Una amiga, en plena crisis de historia, me dice que la cosa está mala. No se refiere a la “cosa” de hoy día; mala desde que los dos salimos de la isla hace nueve años, seis meses y ocho días. Se refiere a la cosa histórica, esa de la que me escribe por Whatsapp cada vez que termina el capítulo más reciente de equis libro de historia. La crisis le pega periódicamente, casi siempre reflejo de algún altibajo personal. A medida que se va acercando la década afuera (“una sale pero no se va”, le gusta decir) se ha hecho más aguda y constante.
En esta ocasión, cuando escribe, se refiere a la cosa cafetalera. Si hace dos semanas me hablaba del principio del siglo diecinueve, ahí por fin va cerrando centuria. Desafortunadamente, había puesto sus esperanzas en el café. Antes de sus más recientes mensajes, la última vez que habíamos hablado, me había dejado con una escena que bien podía ser el final de temporada de una de esas series-vicio a las que todos estamos adictos.

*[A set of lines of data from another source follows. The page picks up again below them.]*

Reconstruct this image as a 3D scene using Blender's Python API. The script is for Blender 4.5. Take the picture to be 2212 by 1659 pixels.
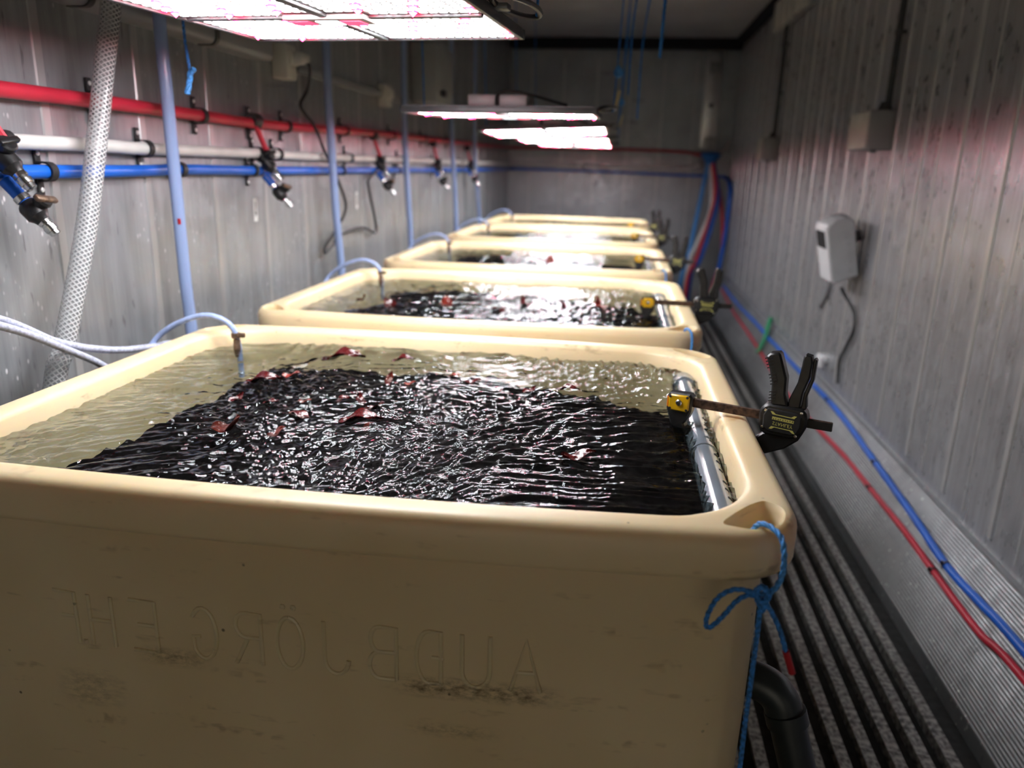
import bpy, bmesh, math, random
import numpy as np
from mathutils import Vector, Matrix

random.seed(7)
SC = bpy.context.scene
COL = SC.collection
for o in list(bpy.data.objects):
    bpy.data.objects.remove(o, do_unlink=True)

# ------------------------------------------------------------------ camera
PITCH, YAW, ROLL = 0.27650, 0.12758, 0.027
cy, sy = math.cos(YAW), math.sin(YAW)
cp, sp = math.cos(PITCH), math.sin(PITCH)
cr, sr = math.cos(ROLL), math.sin(ROLL)
rgt = Vector((cy, sy, 0)); f0 = Vector((-sy, cy, 0)); zup = Vector((0, 0, 1))
fwd = f0 * cp - zup * sp
upv = zup * cp + f0 * sp
cam_r = rgt * cr + upv * sr
cam_u = upv * cr - rgt * sr
M = Matrix((cam_r, cam_u, -fwd)).transposed().to_4x4()
M.translation = Vector((0, 0, 1.30))
cd = bpy.data.cameras.new('camera')
cam = bpy.data.objects.new('camera', cd); COL.objects.link(cam)
cam.matrix_world = M
cd.sensor_fit = 'HORIZONTAL'; cd.sensor_width = 36.0
cd.lens = 1660.0 / 2212.0 * 36.0
cd.clip_start = 0.02; cd.clip_end = 60
cd.dof.use_dof = True
cd.dof.focus_distance = 1.18
cd.dof.aperture_fstop = 2.7
SC.camera = cam

# ------------------------------------------------------------------ world, exposure
w = bpy.data.worlds.new('world'); SC.world = w
w.use_nodes = True
bg = w.node_tree.nodes['Background']
bg.inputs[0].default_value = (1.0, 0.91, 0.75, 1)
bg.inputs[1].default_value = 0.80
LED_WHITE, LED_RED = 84.0, 82.0
SC.view_settings.view_transform = 'Standard'
SC.view_settings.look = 'None'
SC.view_settings.exposure = 0.0
SC.view_settings.gamma = 1.0
SC.view_settings.use_curve_mapping = False
SC.cycles.use_denoising = True
SC.cycles.use_auto_tile = False
SC.cycles.time_limit = 1000.0
SC.cycles.use_adaptive_sampling = True
SC.cycles.adaptive_threshold = 0.03
SC.cycles.max_bounces = 6
SC.cycles.diffuse_bounces = 3
SC.cycles.glossy_bounces = 3
SC.cycles.transparent_max_bounces = 10
SC.cycles.sample_clamp_indirect = 6.0
SC.cycles.caustics_reflective = False
SC.cycles.caustics_refractive = False

# ------------------------------------------------------------------ dimensions (metres; floor z = 0)
XL, XR = -1.175, 1.108
YB, YF = 8.36, -1.7
ZC = 2.54
RIM = 0.903
TUB_Y = [0.0, 1.137, 2.337, 3.59, 4.79]       # offsets of each tub behind the first
ORD = ['nearest', 'second', 'third', 'fourth', 'farthest']

# ------------------------------------------------------------------ material helpers
def new_mat(name):
    m = bpy.data.materials.new(name); m.use_nodes = True
    nt = m.node_tree
    return m, nt, nt.nodes['Principled BSDF']

def N(nt, typ, **kw):
    n = nt.nodes.new(typ)
    for k, v in kw.items():
        setattr(n, k, v)
    return n

def link(nt, a, b):
    nt.links.new(a, b)

def coords(nt, scale=(1, 1, 1), kind='Object', loc=(0, 0, 0)):
    tc = N(nt, 'ShaderNodeTexCoord'); mp = N(nt, 'ShaderNodeMapping')
    mp.inputs['Scale'].default_value = scale
    mp.inputs['Location'].default_value = loc
    link(nt, tc.outputs[kind], mp.inputs[0])
    return mp.outputs[0]

def noise(nt, vec, scale, detail=4, rough=0.55, dist=0.0):
    n = N(nt, 'ShaderNodeTexNoise')
    n.inputs['Scale'].default_value = scale
    n.inputs['Detail'].default_value = detail
    n.inputs['Roughness'].default_value = rough
    n.inputs['Distortion'].default_value = dist
    link(nt, vec, n.inputs['Vector'])
    return n.outputs['Fac']

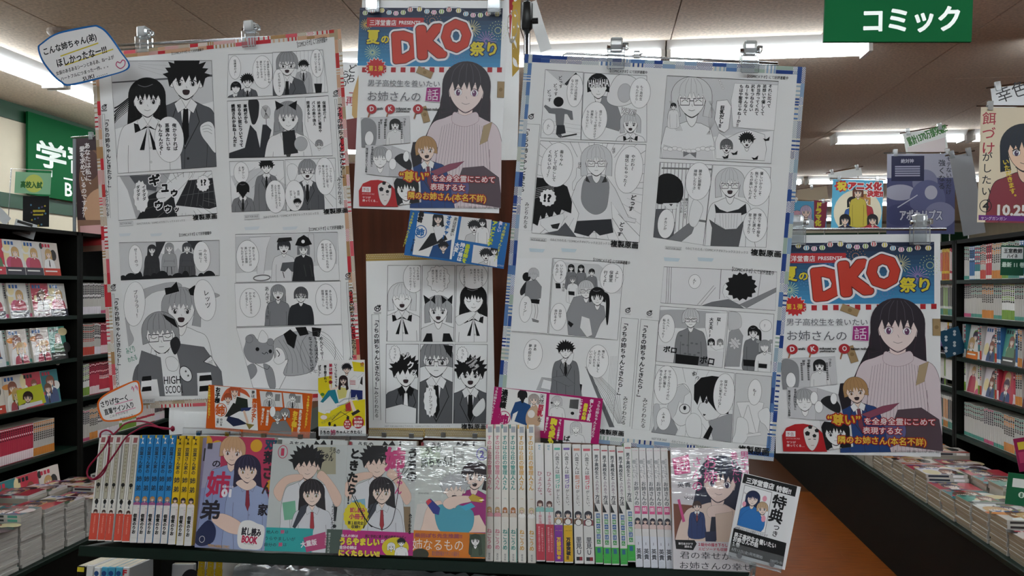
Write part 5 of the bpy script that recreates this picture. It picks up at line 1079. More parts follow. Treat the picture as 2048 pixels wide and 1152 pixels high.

La escena, probablemente imaginada, me presentaba a un viejo Flaubert en París, una treintañera Pardo Bazán en Madrid, un asmático Tolstoi, y un Zeno Gandía en Ponce, justo en el mismísimo instante aléphico en el que comentaban, al son, el dulce aroma del grano puertorriqueño.
En su último mensaje, sin embargo, pega el año 1899 y el huracán San Ciriaco insiste en destruir la economía cafetalera y sus esperanzas. Decepcionada, me dice que va frustrándose, que sabe que lo que le sigue a esa época es la cañaveralización del país. Y esto le duele. Lo que busca, sabiendo que no lo encontrará, es un pasado ideal, un punto a partir del cual decir que todo se fastidió. Es una pena que lo único que encuentra, tanto para sí como para mí, es la novela de crecimiento de la maquinaria que terminará expulsándonos de la isla.